- **Supplied material**:
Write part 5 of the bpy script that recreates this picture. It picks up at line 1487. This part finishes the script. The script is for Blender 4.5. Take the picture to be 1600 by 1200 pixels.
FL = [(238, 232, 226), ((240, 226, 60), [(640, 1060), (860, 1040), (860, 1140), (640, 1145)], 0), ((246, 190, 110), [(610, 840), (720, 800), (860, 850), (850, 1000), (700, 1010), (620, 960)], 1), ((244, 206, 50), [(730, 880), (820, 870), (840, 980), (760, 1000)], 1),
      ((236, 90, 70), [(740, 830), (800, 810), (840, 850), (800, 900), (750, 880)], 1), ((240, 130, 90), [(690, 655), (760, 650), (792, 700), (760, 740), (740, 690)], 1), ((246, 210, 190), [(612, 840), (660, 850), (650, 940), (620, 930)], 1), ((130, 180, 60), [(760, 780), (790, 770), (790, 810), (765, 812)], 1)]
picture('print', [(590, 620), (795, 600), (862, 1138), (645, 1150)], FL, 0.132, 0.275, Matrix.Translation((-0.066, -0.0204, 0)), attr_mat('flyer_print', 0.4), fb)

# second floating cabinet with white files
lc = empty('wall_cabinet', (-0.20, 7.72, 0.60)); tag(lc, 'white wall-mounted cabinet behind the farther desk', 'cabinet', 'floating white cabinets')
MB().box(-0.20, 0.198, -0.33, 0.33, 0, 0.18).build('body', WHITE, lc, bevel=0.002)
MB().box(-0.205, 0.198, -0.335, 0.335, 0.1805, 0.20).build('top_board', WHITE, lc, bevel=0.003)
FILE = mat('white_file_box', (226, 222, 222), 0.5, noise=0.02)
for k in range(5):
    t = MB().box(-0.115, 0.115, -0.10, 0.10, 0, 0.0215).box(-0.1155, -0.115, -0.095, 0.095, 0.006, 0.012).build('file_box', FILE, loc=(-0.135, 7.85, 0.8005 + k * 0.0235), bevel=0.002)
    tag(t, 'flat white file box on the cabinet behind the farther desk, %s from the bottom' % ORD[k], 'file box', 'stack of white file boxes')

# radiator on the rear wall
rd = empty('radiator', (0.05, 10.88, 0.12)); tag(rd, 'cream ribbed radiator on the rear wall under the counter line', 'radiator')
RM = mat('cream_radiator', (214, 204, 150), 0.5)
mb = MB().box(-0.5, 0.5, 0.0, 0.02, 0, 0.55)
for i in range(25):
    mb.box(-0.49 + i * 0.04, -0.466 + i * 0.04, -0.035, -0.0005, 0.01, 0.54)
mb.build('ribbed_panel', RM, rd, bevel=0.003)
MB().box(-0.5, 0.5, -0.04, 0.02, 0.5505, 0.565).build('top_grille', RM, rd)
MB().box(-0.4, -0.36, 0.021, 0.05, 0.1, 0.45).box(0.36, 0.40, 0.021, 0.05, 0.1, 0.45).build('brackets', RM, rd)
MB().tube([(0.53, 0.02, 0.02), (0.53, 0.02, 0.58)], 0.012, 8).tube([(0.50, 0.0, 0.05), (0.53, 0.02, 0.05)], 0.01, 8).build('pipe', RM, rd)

- **Set exercise**: Output all of the data above without any alteration.

- **Finished answer**:
Write part 5 of the bpy script that recreates this picture. It picks up at line 1487. This part finishes the script. The script is for Blender 4.5. Take the picture to be 1600 by 1200 pixels.
FL = [(238, 232, 226), ((240, 226, 60), [(640, 1060), (860, 1040), (860, 1140), (640, 1145)], 0), ((246, 190, 110), [(610, 840), (720, 800), (860, 850), (850, 1000), (700, 1010), (620, 960)], 1), ((244, 206, 50), [(730, 880), (820, 870), (840, 980), (760, 1000)], 1),
      ((236, 90, 70), [(740, 830), (800, 810), (840, 850), (800, 900), (750, 880)], 1), ((240, 130, 90), [(690, 655), (760, 650), (792, 700), (760, 740), (740, 690)], 1), ((246, 210, 190), [(612, 840), (660, 850), (650, 940), (620, 930)], 1), ((130, 180, 60), [(760, 780), (790, 770), (790, 810), (765, 812)], 1)]
picture('print', [(590, 620), (795, 600), (862, 1138), (645, 1150)], FL, 0.132, 0.275, Matrix.Translation((-0.066, -0.0204, 0)), attr_mat('flyer_print', 0.4), fb)

# second floating cabinet with white files
lc = empty('wall_cabinet', (-0.20, 7.72, 0.60)); tag(lc, 'white wall-mounted cabinet behind the farther desk', 'cabinet', 'floating white cabinets')
MB().box(-0.20, 0.198, -0.33, 0.33, 0, 0.18).build('body', WHITE, lc, bevel=0.002)
MB().box(-0.205, 0.198, -0.335, 0.335, 0.1805, 0.20).build('top_board', WHITE, lc, bevel=0.003)
FILE = mat('white_file_box', (226, 222, 222), 0.5, noise=0.02)
for k in range(5):
    t = MB().box(-0.115, 0.115, -0.10, 0.10, 0, 0.0215).box(-0.1155, -0.115, -0.095, 0.095, 0.006, 0.012).build('file_box', FILE, loc=(-0.135, 7.85, 0.8005 + k * 0.0235), bevel=0.002)
    tag(t, 'flat white file box on the cabinet behind the farther desk, %s from the bottom' % ORD[k], 'file box', 'stack of white file boxes')

# radiator on the rear wall
rd = empty('radiator', (0.05, 10.88, 0.12)); tag(rd, 'cream ribbed radiator on the rear wall under the counter line', 'radiator')
RM = mat('cream_radiator', (214, 204, 150), 0.5)
mb = MB().box(-0.5, 0.5, 0.0, 0.02, 0, 0.55)
for i in range(25):
    mb.box(-0.49 + i * 0.04, -0.466 + i * 0.04, -0.035, -0.0005, 0.01, 0.54)
mb.build('ribbed_panel', RM, rd, bevel=0.003)
MB().box(-0.5, 0.5, -0.04, 0.02, 0.5505, 0.565).build('top_grille', RM, rd)
MB().box(-0.4, -0.36, 0.021, 0.05, 0.1, 0.45).box(0.36, 0.40, 0.021, 0.05, 0.1, 0.45).build('brackets', RM, rd)
MB().tube([(0.53, 0.02, 0.02), (0.53, 0.02, 0.58)], 0.012, 8).tube([(0.50, 0.0, 0.05), (0.53, 0.02, 0.05)], 0.01, 8).build('pipe', RM, rd)